→ EXERCISE INSTRUCTIONS
Gather all lines containing the string "scene" and copy them out.

→ INFORMATION PROVIDED
──────────
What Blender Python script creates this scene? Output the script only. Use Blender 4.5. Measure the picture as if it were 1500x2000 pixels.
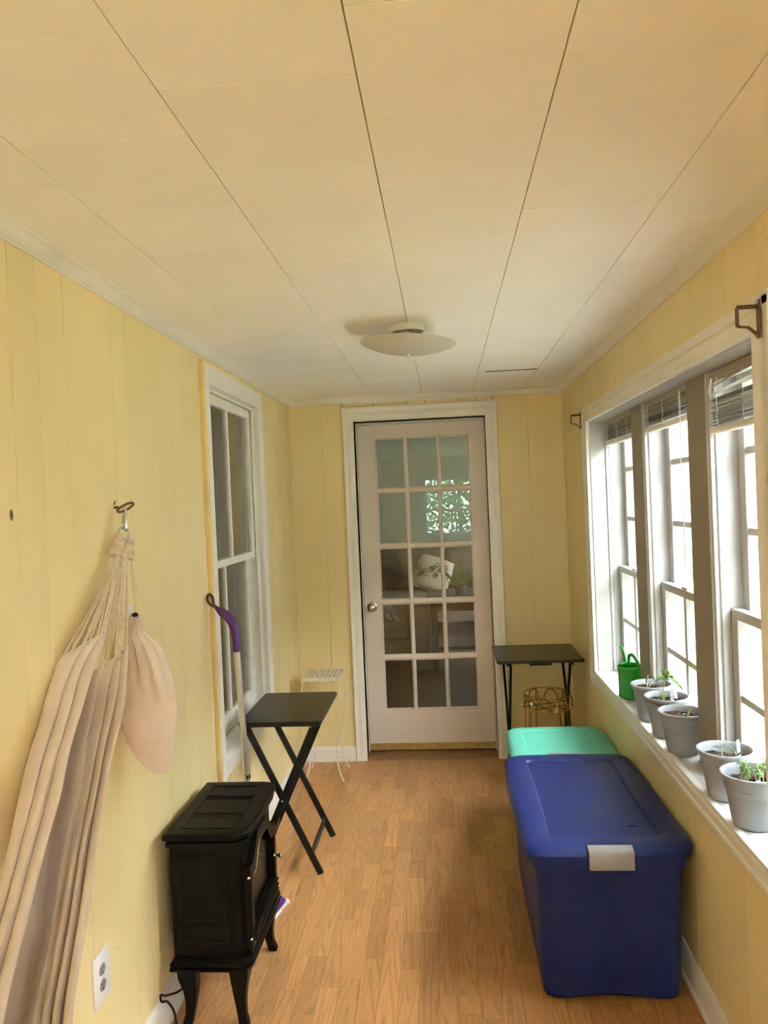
import bpy, bmesh, math, random
from mathutils import Vector, Matrix
from math import pi, sin, cos, radians as rad
random.seed(7)
for o in list(bpy.data.objects): bpy.data.objects.remove(o)
SC = bpy.context.scene
COL = SC.collection

# ---------------------------------------------------------------- camera, world, sun, exposure
cd = bpy.data.cameras.new('camera'); cam = bpy.data.objects.new('camera', cd); COL.objects.link(cam)
R_ = Vector((0.99605158, 0.07771772, -0.04290932)); U_ = Vector((0.04165193, 0.01772898, 0.99897487)); F_ = Vector((-0.07839879, 0.99681776, -0.01442189))
cam.matrix_world = Matrix(((R_.x, U_.x, -F_.x, 0.9303), (R_.y, U_.y, -F_.y, 0.0), (R_.z, U_.z, -F_.z, 1.5898), (0, 0, 0, 1)))
cd.sensor_fit = 'HORIZONTAL'; cd.sensor_width = 36; cd.lens = 1488.34 / 1500 * 36; cd.clip_start = 0.02
SC.camera = cam
W_ = bpy.data.worlds.new('sky'); SC.world = W_; W_.use_nodes = True
bg = W_.node_tree.nodes['Background']; bg.inputs[0].default_value = (0.90, 0.97, 1.06, 1); bg.inputs[1].default_value = 6.6
sd = bpy.data.lights.new('sun', 'SUN'); sun = bpy.data.objects.new('sun', sd); COL.objects.link(sun)
sd.energy = 8.0; sd.angle = rad(3); sd.color = (1, 0.95, 0.86)
sun.rotation_euler = Vector((0.75, 0.15, -0.65)).to_track_quat('-Z', 'Y').to_euler()
SC.view_settings.view_transform = 'Standard'; SC.view_settings.look = 'None'
SC.view_settings.gamma = 1; SC.view_settings.use_curve_mapping = False
SC.view_settings.exposure = 2.80
SC.cycles.use_denoising = True
SC.cycles.max_bounces = 14; SC.cycles.diffuse_bounces = 8; SC.cycles.glossy_bounces = 4
SC.cycles.transparent_max_bounces = 16; SC.cycles.sample_clamp_indirect = 8

W, D, H = 1.664, 4.644, 2.228          # room width, far wall, ceiling
YB = -2.0                              # wall behind the camera

# ---------------------------------------------------------------- materials
def lin(r, g, b):
    f = lambda c: c / 12.92 if c <= 0.04045 else ((c + 0.055) / 1.055) ** 2.4
    return (f(r / 255), f(g / 255), f(b / 255), 1)
MATS = {}
def mat(name, col, rough=0.5, var=0.0, vscale=6, bump=0.0, bscale=60, metal=0.0, stretch=(1, 1, 1), spec=0.5, dark=None, dthr=0.7, dscale=9, attr=0.0, trans=0.0, sheen=0.0, coat=0.0, sss=0.0):
    m = bpy.data.materials.new(name); m.use_nodes = True; nt = m.node_tree; N = nt.nodes; L = nt.links
    b = N['Principled BSDF']; b.inputs['Roughness'].default_value = rough; b.inputs['Metallic'].default_value = metal
    b.inputs['Specular IOR Level'].default_value = spec
    b.inputs['Transmission Weight'].default_value = trans; b.inputs['Sheen Weight'].default_value = sheen; b.inputs['Coat Weight'].default_value = coat
    geo = N.new('ShaderNodeNewGeometry'); mp = N.new('ShaderNodeMapping'); mp.inputs['Scale'].default_value = stretch
    L.new(geo.outputs['Position'], mp.inputs['Vector'])
    c = N.new('ShaderNodeRGB'); c.outputs[0].default_value = (*col[:3], 1); out = c.outputs[0]
    if var:
        n = N.new('ShaderNodeTexNoise'); n.inputs['Scale'].default_value = vscale; n.inputs['Detail'].default_value = 5; L.new(mp.outputs[0], n.inputs['Vector'])
        mr = N.new('ShaderNodeMapRange'); mr.inputs[1].default_value = .3; mr.inputs[2].default_value = .7; mr.inputs[3].default_value = 1 - var; mr.inputs[4].default_value = 1 + var
        L.new(n.outputs[0], mr.inputs[0])
        mx = N.new('ShaderNodeVectorMath'); mx.operation = 'SCALE'; L.new(out, mx.inputs[0]); L.new(mr.outputs[0], mx.inputs['Scale']); out = mx.outputs[0]
    if attr:
        a = N.new('ShaderNodeAttribute'); a.attribute_name = 'rnd'
        mr = N.new('ShaderNodeMapRange'); mr.inputs[3].default_value = 1 - attr; mr.inputs[4].default_value = 1 + attr; L.new(a.outputs['Fac'], mr.inputs[0])
        mx = N.new('ShaderNodeVectorMath'); mx.operation = 'SCALE'; L.new(out, mx.inputs[0]); L.new(mr.outputs[0], mx.inputs['Scale']); out = mx.outputs[0]
    if dark:
        n = N.new('ShaderNodeTexNoise'); n.inputs['Scale'].default_value = dscale; n.inputs['Detail'].default_value = 8; n.inputs['Roughness'].default_value = .7; L.new(mp.outputs[0], n.inputs['Vector'])
        mr = N.new('ShaderNodeMapRange'); mr.inputs[1].default_value = dthr; mr.inputs[2].default_value = dthr + .06; L.new(n.outputs[0], mr.inputs[0])
        mx = N.new('ShaderNodeMix'); mx.data_type = 'RGBA'; L.new(mr.outputs[0], mx.inputs[0]); L.new(out, mx.inputs[6]); mx.inputs[7].default_value = (*dark[:3], 1); out = mx.outputs[2]
    L.new(out, b.inputs['Base Color'])
    if bump:
        n = N.new('ShaderNodeTexNoise'); n.inputs['Scale'].default_value = bscale; n.inputs['Detail'].default_value = 4; L.new(mp.outputs[0], n.inputs['Vector'])
        bp = N.new('ShaderNodeBump'); bp.inputs['Strength'].default_value = bump; bp.inputs['Distance'].default_value = .004; L.new(n.outputs[0], bp.inputs['Height']); L.new(bp.outputs[0], b.inputs['Normal'])
    MATS[name] = m
    return m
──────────
→ WORKED SOLUTION
What Blender Python script creates this scene? Output the script only. Use Blender 4.5. Measure the picture as if it were 1500x2000 pixels.
SC = bpy.context.scene